Catz expects the backlog to grow even more after it signs its first Stargate contract. Stargate is a $500 billion joint venture with SoftBank and Open AI, among other tech partners, to build AI infrastructure.
However, for the fiscal fourth quarter, Oracle’s outlook fell short of estimates. Oracle anticipates revenue to increase 8% and 10%, but analysts were expecting 11% growth to $15.91 billion. Adjusted earnings are targeted at $1.61 to $1.65 per share, but analysts were anticipating $1.79 per share.
Several analysts lower their price targets
The Q3 earnings miss and tepid outlook caused a slew of analysts to lower Oracle’s price target.
RBC Capital analyst Rishi Jaluria dropped Oracle (ORCL) price target by $20 to $145 on the revenue and earnings miss. Also, Jaluria said that with continued capacity constraints, Oracle will likely struggle to see meaningful earnings acceleration, according to the Fly.
Cantor Fitzgerald lowered its price target for Oracle by $39 to $175 but it maintains its buy rating. Analysts said Oracle’s adjusted earnings were in line with estimates, but revenue and free cash flow were below expectations. The lower price target considers higher execution risks of higher capital expenditures, as well as supply constraints and dependency on training revenues, the Fly reported.
Several other analysts also lowered their targets, including UBS, Barclays, Morgan Stanley, Stifel, Piper Sandler, Evercore, and BofA — the latter of which called its 2026 targets “a stretch.”

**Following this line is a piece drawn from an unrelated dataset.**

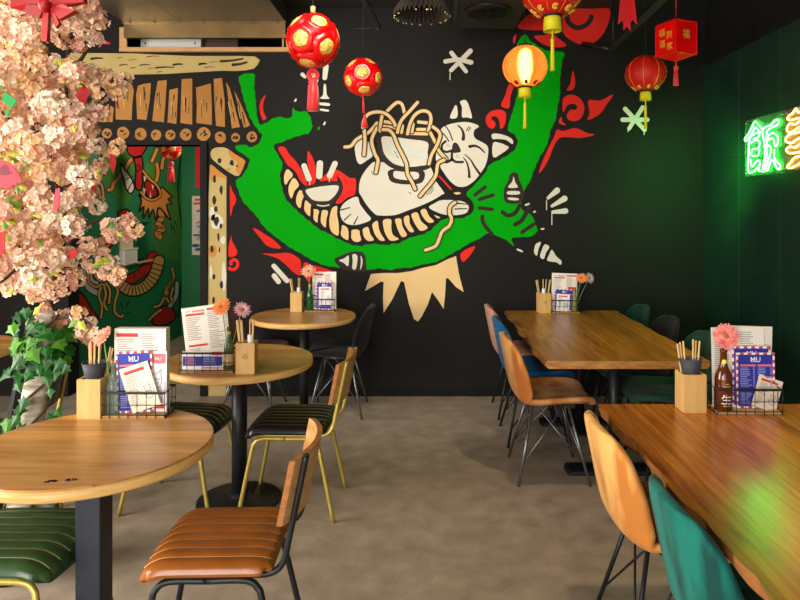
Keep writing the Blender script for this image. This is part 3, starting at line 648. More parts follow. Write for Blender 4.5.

But even with the lower price targets, Oracle is rated as a consensus buy, with a $205 per share target. That would be 40% higher than its current share price.
Oracle stock is down 15% YTD, and its P/E has dropped to 34. Its forward P/E is considerably lower at 21. Oracle may not have met some of its lofty price targets, but it remains well-positioned for growth and looks like a solid option.